DATASET EXCERPT:
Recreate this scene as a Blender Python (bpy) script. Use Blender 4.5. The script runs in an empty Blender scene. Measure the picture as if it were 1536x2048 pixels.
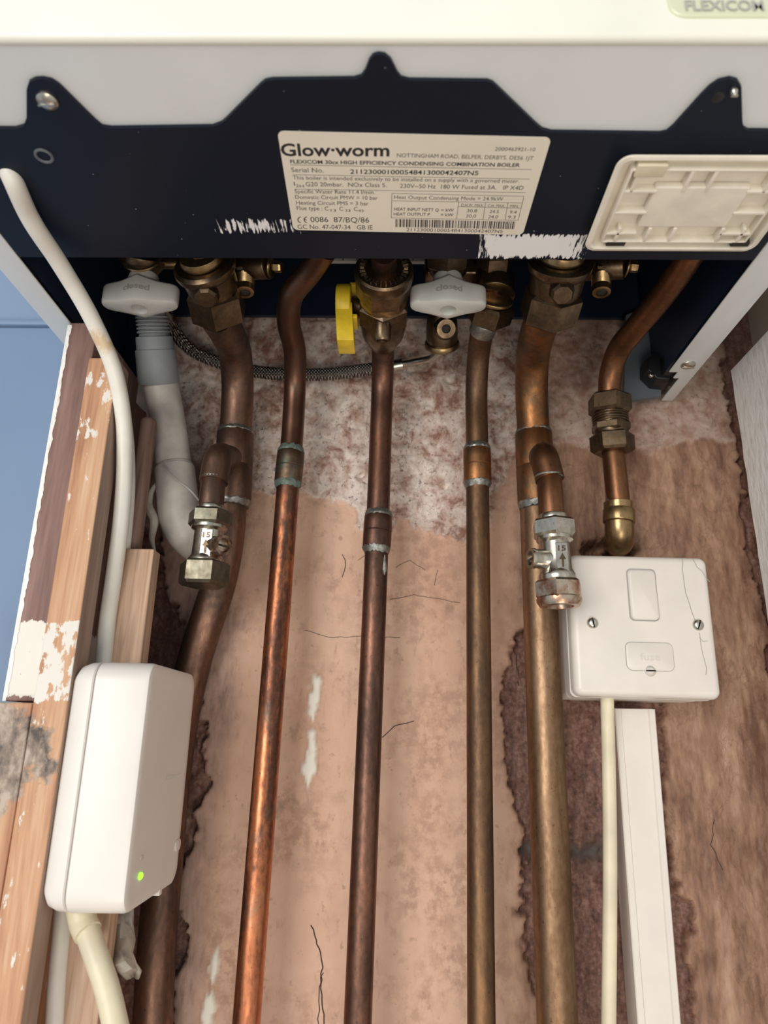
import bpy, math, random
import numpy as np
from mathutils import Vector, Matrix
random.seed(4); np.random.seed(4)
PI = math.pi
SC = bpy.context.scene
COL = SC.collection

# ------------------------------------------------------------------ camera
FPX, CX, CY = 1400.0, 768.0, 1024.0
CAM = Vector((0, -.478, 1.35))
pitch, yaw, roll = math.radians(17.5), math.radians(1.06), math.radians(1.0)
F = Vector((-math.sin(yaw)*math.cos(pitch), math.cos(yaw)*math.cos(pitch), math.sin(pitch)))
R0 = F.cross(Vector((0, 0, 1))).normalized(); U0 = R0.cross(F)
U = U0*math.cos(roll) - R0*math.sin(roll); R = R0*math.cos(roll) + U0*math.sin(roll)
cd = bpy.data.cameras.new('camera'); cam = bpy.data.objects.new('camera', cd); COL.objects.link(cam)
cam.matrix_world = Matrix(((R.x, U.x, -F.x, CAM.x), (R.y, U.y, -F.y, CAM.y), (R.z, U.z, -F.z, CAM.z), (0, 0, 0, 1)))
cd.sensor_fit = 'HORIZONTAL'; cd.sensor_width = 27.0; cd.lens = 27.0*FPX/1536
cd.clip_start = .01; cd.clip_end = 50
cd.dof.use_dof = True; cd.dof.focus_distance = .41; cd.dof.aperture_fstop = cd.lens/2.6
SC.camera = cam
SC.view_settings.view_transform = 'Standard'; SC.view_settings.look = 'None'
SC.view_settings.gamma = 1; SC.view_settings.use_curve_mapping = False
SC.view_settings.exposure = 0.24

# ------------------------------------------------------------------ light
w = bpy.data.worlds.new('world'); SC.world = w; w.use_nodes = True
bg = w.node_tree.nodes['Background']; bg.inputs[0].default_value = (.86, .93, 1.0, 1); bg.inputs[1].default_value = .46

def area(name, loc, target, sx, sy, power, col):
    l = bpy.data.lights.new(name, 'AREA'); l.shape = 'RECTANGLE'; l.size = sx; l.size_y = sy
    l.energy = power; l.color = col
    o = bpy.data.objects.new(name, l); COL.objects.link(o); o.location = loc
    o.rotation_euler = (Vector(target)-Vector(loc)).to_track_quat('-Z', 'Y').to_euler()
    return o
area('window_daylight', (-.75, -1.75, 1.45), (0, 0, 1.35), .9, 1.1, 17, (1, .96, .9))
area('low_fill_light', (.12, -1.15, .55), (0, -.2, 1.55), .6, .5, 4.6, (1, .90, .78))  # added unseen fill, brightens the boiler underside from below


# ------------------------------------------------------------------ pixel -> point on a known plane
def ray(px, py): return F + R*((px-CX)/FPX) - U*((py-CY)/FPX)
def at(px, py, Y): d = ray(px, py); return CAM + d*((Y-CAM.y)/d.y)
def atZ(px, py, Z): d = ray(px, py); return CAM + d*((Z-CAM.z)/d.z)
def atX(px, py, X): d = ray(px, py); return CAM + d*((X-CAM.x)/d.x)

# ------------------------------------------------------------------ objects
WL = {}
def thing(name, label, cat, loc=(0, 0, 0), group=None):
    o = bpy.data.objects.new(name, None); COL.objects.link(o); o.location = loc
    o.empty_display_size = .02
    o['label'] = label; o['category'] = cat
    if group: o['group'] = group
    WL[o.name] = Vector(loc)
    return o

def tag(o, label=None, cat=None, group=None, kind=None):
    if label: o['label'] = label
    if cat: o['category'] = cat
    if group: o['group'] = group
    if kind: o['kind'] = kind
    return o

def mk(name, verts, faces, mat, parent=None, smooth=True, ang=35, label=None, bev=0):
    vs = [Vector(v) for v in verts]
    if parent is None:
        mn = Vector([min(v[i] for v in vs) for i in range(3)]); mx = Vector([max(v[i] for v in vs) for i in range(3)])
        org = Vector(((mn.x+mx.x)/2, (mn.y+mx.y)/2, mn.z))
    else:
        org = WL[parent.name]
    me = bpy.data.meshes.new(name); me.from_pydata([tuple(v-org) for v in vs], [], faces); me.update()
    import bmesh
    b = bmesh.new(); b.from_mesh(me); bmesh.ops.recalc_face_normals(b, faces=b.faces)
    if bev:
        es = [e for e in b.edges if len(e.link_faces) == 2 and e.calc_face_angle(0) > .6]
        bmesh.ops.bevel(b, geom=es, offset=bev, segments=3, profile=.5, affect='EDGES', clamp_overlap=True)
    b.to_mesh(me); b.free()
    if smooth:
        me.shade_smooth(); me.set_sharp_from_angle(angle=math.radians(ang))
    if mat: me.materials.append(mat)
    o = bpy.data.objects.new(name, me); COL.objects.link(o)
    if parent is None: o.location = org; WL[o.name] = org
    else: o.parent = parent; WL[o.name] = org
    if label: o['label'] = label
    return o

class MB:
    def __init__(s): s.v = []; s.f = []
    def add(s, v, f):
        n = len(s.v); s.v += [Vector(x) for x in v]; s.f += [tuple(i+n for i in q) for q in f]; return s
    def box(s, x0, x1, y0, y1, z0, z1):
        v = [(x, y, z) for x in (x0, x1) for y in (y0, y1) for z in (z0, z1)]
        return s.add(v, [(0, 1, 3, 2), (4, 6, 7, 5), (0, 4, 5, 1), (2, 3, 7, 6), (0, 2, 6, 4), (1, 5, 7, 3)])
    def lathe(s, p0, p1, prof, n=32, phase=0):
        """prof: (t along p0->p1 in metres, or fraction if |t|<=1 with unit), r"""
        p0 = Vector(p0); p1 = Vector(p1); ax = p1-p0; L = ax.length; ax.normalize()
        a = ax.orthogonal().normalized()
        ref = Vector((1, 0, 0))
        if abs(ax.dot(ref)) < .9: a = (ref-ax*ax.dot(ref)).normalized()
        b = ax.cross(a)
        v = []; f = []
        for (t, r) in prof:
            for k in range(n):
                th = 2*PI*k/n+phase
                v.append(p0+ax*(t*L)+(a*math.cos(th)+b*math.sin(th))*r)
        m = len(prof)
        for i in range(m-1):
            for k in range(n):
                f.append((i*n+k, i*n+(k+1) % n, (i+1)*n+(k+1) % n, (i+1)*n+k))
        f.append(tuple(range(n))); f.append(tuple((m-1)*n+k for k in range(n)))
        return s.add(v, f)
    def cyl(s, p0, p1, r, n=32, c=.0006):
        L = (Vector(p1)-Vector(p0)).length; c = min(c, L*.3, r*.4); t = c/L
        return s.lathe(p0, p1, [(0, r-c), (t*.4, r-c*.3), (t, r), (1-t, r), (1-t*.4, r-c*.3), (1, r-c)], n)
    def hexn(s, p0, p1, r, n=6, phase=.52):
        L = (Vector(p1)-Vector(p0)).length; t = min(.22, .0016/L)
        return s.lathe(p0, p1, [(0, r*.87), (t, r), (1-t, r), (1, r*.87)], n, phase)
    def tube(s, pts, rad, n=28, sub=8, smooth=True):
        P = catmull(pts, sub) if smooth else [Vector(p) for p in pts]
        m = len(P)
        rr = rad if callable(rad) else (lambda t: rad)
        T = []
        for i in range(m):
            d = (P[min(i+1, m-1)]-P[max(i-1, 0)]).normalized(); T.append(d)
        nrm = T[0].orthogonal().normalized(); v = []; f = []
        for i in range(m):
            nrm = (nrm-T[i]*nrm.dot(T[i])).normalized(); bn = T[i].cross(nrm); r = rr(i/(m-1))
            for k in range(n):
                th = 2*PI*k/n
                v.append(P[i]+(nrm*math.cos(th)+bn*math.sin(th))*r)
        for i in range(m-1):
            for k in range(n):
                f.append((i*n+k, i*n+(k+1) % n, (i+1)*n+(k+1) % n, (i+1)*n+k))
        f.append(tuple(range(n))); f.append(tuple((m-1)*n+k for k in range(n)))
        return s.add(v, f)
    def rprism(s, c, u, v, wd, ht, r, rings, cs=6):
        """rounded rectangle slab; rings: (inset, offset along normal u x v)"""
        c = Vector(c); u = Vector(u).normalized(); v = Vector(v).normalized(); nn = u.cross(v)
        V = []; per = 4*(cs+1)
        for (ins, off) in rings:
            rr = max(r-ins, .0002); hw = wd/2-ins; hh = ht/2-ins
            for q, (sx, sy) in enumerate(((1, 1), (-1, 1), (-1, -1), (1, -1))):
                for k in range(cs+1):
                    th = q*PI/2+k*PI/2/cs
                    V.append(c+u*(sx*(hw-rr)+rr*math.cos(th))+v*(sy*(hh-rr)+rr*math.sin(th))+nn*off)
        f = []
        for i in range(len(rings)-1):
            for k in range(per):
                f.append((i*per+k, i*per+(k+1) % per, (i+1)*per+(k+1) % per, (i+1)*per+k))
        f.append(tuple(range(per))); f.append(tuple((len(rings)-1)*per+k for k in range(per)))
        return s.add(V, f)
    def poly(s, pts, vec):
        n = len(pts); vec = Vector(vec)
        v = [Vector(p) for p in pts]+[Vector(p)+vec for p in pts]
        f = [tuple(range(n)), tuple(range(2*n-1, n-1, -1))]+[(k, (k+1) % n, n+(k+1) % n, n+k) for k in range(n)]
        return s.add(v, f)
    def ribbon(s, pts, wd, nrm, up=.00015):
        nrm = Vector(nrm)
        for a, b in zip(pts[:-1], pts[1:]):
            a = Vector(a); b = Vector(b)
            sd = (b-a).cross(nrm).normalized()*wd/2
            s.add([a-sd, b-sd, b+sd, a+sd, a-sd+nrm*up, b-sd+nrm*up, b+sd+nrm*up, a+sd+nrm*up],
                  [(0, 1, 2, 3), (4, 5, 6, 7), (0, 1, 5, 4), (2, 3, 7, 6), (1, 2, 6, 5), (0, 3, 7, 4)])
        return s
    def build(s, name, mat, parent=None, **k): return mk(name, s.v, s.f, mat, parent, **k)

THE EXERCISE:
Begin at the top of the material above and output each line exactly, stopping after the line that holds "SC.view_settings.exposure = 0.24". Leave out pictures.

OUTPUT FOR THIS TASK:
Recreate this scene as a Blender Python (bpy) script. Use Blender 4.5. The script runs in an empty Blender scene. Measure the picture as if it were 1536x2048 pixels.
import bpy, math, random
import numpy as np
from mathutils import Vector, Matrix
random.seed(4); np.random.seed(4)
PI = math.pi
SC = bpy.context.scene
COL = SC.collection

# ------------------------------------------------------------------ camera
FPX, CX, CY = 1400.0, 768.0, 1024.0
CAM = Vector((0, -.478, 1.35))
pitch, yaw, roll = math.radians(17.5), math.radians(1.06), math.radians(1.0)
F = Vector((-math.sin(yaw)*math.cos(pitch), math.cos(yaw)*math.cos(pitch), math.sin(pitch)))
R0 = F.cross(Vector((0, 0, 1))).normalized(); U0 = R0.cross(F)
U = U0*math.cos(roll) - R0*math.sin(roll); R = R0*math.cos(roll) + U0*math.sin(roll)
cd = bpy.data.cameras.new('camera'); cam = bpy.data.objects.new('camera', cd); COL.objects.link(cam)
cam.matrix_world = Matrix(((R.x, U.x, -F.x, CAM.x), (R.y, U.y, -F.y, CAM.y), (R.z, U.z, -F.z, CAM.z), (0, 0, 0, 1)))
cd.sensor_fit = 'HORIZONTAL'; cd.sensor_width = 27.0; cd.lens = 27.0*FPX/1536
cd.clip_start = .01; cd.clip_end = 50
cd.dof.use_dof = True; cd.dof.focus_distance = .41; cd.dof.aperture_fstop = cd.lens/2.6
SC.camera = cam
SC.view_settings.view_transform = 'Standard'; SC.view_settings.look = 'None'
SC.view_settings.gamma = 1; SC.view_settings.use_curve_mapping = False
SC.view_settings.exposure = 0.24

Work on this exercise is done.